BETHEL — More than a decade after the Bethel Furniture Stock mill closed its wood products operation in the face of foreign competition and high energy prices, a different kind of manufacturing business has moved into the mill buildings on West Bethel Road.
Masonry Mill will soon be cutting and sawing locally sourced natural stone, producing inch-thick stone veneer for interior and exterior use on buildings, foundations, chimneys, fireplaces and other architectural features.
“It’s an amazing natural building material, made from local stone and shipped worldwide,” Masonry Mill founder Ben Croteau said.
Croteau is not new to the natural stone veneer business. Before buying the mill, he served as chief operations officer for Stoneyard.com, a third-generation family company that has been milling natural stone veneer in Littleton, Mass., for over 25 years.
Stoneyard.com employs 75 people in a thriving business that Croteau helped build. The company produces real stone veneer in five shapes and six natural colors.
The milled veneer weighs less than 14 pounds per square foot and can be applied to the surfaces of new construction or renovation inside or out. Specially milled 90-degree corners give it the appearance of full-thickness stone in applications, without the additional weight.
The Masonry Mill in Bethel will use stone from farmers, landowners and quarries and will supply customers nationwide, Croteau said.
After many years in the family business, he is eager to take on the challenges and responsibilities of running a mill on his own.
He is looking forward to relocating his family, which includes his wife, Lakin, and their three sons, who are 8, 6, and 1, to the Bethel area from their current home in New Ipswich, N.H.
“The boys are very excited,” he said, adding he is familiar with Bethel and has family roots in the area.
“This mill is in a great spot, and it’s a great opportunity,” Croteau said of the manufacturing plant that has been largely empty since Bethel Furniture Stock closed its doors.
The wood mill’s workforce had dwindled from more than 90 employees to about 30 at the time of the 2005 closure.
“The first thing to go from the facility was the boiler, so not much happened at the mill after that,” said former Bethel Furniture Stock employee Eric Boyle-Wight.
A timber-frame business was located in one of the buildings for several years, and Kennebec Lumber maintained a log concentration yard on the property until recently, he said.

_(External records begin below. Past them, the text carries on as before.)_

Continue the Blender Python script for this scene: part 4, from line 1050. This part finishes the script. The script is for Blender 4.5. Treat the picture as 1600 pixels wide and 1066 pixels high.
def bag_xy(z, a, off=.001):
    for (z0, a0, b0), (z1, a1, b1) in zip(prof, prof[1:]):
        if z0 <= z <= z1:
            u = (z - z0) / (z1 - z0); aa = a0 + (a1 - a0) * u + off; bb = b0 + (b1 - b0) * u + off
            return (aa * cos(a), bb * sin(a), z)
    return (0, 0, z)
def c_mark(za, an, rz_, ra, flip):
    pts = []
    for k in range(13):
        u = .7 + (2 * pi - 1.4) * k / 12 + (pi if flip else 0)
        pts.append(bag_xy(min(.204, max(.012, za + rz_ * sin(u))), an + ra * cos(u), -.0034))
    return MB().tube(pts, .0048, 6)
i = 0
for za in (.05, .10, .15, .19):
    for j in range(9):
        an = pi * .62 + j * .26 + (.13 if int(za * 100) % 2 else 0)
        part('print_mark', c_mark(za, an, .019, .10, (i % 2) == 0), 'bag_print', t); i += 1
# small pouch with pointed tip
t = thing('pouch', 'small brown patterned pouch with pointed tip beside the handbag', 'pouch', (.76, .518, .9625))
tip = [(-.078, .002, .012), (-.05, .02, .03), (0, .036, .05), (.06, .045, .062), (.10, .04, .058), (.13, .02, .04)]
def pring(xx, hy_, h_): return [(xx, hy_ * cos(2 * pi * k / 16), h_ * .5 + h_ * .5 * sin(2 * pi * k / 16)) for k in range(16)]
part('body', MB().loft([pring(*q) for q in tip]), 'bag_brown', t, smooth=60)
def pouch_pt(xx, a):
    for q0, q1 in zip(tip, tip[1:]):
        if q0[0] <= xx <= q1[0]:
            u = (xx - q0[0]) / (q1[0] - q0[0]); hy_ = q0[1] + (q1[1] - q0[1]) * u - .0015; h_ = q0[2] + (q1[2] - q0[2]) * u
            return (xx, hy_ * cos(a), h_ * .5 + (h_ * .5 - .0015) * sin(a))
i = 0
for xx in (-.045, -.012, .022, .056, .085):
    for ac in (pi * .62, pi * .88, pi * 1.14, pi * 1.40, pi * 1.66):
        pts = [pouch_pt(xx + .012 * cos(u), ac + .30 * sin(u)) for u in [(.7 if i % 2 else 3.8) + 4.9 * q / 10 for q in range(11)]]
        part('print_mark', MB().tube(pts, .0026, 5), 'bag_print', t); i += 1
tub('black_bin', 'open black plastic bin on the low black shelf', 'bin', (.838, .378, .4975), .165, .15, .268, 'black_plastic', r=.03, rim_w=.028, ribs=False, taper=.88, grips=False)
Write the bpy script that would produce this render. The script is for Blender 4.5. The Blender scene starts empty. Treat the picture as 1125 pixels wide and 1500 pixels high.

Within the past few years, former owner Leon Favreau sold the mill to lumber importer Rory Wood, owner of Rare Woods USA in Mexico, Maine. Wood used it to warehouse the lumber he imports from all over the world, but nothing was done to revitalize the mill until Croteau bought the property late last year.
“I got started right after purchase on turning the bending shed into a saw shop, and the old saw shops will be buildings that the rock shaping, packaging, and cleaning/ inspection takes place in,” Croteau said.
He said a new heating system to replace the old boiler is in the works, and added that the stone veneer business does not require steam from a boiler for processing materials like Favreau’s wood furniture business did.
Croteau said he is excited about bringing a manufacturing business back to Bethel.
“I didn’t want to see this place rot to the ground,” he said.
Water and diamonds are used to turn local stone into a variety of Masonry Mill products, Croteau said. Diamond cutting blades in the specially designed stone saws are continually cooled with running water during the manufacturing process.
Eventually, he predicted, his mill could have a sizable impact on the local economy.
Although he plans to start small, working with one or two employees, once the mill is fully operational, he will need workers to perform a variety of tasks, including cutting, splitting, and packaging the stone veneer products, as well as sourcing the raw stone from which they are manufactured.
“It’s very exciting to manufacture something, to make a good product. The main things I need are great workers and materials,” said Croteau, who believes he will find plenty of both in the Bethel area.